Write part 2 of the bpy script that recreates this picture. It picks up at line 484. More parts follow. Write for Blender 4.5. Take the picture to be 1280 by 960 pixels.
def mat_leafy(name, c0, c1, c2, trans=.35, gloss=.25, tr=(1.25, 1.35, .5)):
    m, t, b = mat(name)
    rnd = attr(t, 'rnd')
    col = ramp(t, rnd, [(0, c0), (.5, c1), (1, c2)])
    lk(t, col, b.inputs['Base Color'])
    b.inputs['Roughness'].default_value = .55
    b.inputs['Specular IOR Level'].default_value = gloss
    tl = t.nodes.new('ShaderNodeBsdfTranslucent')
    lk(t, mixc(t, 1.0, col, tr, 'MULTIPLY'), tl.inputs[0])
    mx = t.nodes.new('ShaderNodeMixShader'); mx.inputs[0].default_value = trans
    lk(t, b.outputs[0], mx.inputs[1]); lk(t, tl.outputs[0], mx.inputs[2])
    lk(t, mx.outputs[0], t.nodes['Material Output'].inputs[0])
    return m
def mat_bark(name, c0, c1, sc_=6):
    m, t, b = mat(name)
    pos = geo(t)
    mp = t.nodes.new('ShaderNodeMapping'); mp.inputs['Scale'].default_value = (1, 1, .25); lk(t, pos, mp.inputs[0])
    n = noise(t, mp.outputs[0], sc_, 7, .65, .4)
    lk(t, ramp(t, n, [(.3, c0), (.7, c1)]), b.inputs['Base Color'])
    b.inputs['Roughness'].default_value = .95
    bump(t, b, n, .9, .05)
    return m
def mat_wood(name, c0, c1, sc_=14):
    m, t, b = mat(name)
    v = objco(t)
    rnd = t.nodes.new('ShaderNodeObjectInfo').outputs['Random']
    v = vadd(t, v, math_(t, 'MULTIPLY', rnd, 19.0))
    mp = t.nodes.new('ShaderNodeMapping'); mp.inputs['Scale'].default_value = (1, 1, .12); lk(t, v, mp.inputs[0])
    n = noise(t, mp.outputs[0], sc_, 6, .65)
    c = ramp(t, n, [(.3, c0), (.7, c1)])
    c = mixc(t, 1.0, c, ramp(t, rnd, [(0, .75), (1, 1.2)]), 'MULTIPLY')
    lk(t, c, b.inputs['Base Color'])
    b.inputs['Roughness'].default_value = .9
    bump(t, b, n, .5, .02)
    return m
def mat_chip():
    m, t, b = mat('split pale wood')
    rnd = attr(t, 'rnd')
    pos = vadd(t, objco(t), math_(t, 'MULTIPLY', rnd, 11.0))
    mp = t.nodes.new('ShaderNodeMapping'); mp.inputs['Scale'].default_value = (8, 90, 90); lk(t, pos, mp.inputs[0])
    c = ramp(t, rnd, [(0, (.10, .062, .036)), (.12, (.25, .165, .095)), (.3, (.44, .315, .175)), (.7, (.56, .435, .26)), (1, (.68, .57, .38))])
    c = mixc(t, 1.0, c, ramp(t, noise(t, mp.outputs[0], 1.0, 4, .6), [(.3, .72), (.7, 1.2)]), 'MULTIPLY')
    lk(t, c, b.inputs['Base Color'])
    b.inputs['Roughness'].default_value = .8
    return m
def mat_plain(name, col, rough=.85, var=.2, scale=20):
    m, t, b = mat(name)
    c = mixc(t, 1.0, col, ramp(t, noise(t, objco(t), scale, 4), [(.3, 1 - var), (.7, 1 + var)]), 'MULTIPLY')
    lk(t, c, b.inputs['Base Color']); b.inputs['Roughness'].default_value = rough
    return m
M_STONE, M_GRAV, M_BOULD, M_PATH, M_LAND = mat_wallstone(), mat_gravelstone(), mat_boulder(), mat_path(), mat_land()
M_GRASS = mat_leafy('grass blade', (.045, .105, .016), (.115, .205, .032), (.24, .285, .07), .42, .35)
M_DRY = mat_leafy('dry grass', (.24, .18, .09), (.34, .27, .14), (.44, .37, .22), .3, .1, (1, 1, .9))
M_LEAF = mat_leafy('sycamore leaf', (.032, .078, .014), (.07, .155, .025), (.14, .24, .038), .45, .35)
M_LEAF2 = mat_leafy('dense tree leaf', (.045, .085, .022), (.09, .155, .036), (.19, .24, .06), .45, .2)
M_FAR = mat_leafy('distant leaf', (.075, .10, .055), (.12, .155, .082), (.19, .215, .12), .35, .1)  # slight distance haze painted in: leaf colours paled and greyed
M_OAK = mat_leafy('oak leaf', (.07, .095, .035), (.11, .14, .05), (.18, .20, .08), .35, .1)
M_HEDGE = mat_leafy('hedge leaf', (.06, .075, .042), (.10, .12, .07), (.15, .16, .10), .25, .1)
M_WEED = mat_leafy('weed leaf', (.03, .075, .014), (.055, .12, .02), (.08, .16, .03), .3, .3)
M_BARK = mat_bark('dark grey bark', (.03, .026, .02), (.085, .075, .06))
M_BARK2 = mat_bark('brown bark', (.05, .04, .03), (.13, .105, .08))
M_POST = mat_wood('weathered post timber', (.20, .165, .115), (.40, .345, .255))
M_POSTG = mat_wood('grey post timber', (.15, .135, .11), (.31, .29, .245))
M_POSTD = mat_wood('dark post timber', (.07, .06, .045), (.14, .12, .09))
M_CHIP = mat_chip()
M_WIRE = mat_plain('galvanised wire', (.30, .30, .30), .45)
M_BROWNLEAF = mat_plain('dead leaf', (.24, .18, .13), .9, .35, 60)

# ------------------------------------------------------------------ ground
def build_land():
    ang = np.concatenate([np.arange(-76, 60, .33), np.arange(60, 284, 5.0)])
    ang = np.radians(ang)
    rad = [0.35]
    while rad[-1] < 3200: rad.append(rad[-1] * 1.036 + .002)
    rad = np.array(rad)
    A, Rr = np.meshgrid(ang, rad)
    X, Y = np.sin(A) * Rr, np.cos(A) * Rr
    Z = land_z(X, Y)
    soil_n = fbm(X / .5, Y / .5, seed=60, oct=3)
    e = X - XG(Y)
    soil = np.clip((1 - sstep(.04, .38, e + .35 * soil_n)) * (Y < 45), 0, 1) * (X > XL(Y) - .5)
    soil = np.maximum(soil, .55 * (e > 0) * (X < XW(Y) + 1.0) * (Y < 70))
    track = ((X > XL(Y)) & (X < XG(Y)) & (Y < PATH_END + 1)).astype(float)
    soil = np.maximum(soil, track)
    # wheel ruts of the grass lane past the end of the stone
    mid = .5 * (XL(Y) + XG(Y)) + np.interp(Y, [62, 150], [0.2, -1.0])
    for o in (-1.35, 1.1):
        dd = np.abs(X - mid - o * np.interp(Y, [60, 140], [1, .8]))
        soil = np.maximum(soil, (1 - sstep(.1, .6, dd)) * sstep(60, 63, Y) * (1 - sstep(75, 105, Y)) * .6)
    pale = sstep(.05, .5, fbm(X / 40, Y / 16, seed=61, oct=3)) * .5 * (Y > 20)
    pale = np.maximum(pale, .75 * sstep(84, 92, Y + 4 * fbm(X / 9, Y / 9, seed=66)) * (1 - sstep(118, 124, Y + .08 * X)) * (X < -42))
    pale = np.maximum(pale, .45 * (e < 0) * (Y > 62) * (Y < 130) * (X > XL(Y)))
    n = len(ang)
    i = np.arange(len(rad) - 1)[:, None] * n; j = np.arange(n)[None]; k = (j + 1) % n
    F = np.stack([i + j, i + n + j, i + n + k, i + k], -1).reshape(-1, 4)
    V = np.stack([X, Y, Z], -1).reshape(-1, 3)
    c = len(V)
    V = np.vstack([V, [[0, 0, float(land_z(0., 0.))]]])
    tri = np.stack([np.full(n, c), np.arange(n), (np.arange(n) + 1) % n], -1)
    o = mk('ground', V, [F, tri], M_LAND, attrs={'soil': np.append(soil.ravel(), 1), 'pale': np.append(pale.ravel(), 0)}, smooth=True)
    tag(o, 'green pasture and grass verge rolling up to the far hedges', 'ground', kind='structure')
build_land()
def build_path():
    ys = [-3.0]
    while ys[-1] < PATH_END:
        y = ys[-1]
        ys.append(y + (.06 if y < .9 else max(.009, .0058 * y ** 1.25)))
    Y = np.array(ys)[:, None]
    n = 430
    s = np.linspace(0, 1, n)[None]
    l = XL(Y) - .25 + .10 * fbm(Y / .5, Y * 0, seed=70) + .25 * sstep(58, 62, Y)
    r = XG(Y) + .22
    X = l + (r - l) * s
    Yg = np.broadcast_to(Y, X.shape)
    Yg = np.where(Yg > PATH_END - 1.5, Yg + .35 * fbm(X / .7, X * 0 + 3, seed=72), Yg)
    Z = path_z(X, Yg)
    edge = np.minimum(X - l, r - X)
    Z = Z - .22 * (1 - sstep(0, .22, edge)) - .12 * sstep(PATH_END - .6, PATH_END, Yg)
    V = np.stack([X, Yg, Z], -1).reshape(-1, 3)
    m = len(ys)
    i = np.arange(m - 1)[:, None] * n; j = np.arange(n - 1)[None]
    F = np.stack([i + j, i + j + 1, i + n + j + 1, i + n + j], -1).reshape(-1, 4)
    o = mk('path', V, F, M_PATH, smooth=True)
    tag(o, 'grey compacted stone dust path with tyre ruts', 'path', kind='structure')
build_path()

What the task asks
Exactly and only the lines from the line that contains "M_FAR = mat_leafy('distant" through the line that contains "M_BROWNLEAF = mat_plain('dead" are to be repeated as they stand.

Result
M_FAR = mat_leafy('distant leaf', (.075, .10, .055), (.12, .155, .082), (.19, .215, .12), .35, .1)  # slight distance haze painted in: leaf colours paled and greyed
M_OAK = mat_leafy('oak leaf', (.07, .095, .035), (.11, .14, .05), (.18, .20, .08), .35, .1)
M_HEDGE = mat_leafy('hedge leaf', (.06, .075, .042), (.10, .12, .07), (.15, .16, .10), .25, .1)
M_WEED = mat_leafy('weed leaf', (.03, .075, .014), (.055, .12, .02), (.08, .16, .03), .3, .3)
M_BARK = mat_bark('dark grey bark', (.03, .026, .02), (.085, .075, .06))
M_BARK2 = mat_bark('brown bark', (.05, .04, .03), (.13, .105, .08))
M_POST = mat_wood('weathered post timber', (.20, .165, .115), (.40, .345, .255))
M_POSTG = mat_wood('grey post timber', (.15, .135, .11), (.31, .29, .245))
M_POSTD = mat_wood('dark post timber', (.07, .06, .045), (.14, .12, .09))
M_CHIP = mat_chip()
M_WIRE = mat_plain('galvanised wire', (.30, .30, .30), .45)
M_BROWNLEAF = mat_plain('dead leaf', (.24, .18, .13), .9, .35, 60)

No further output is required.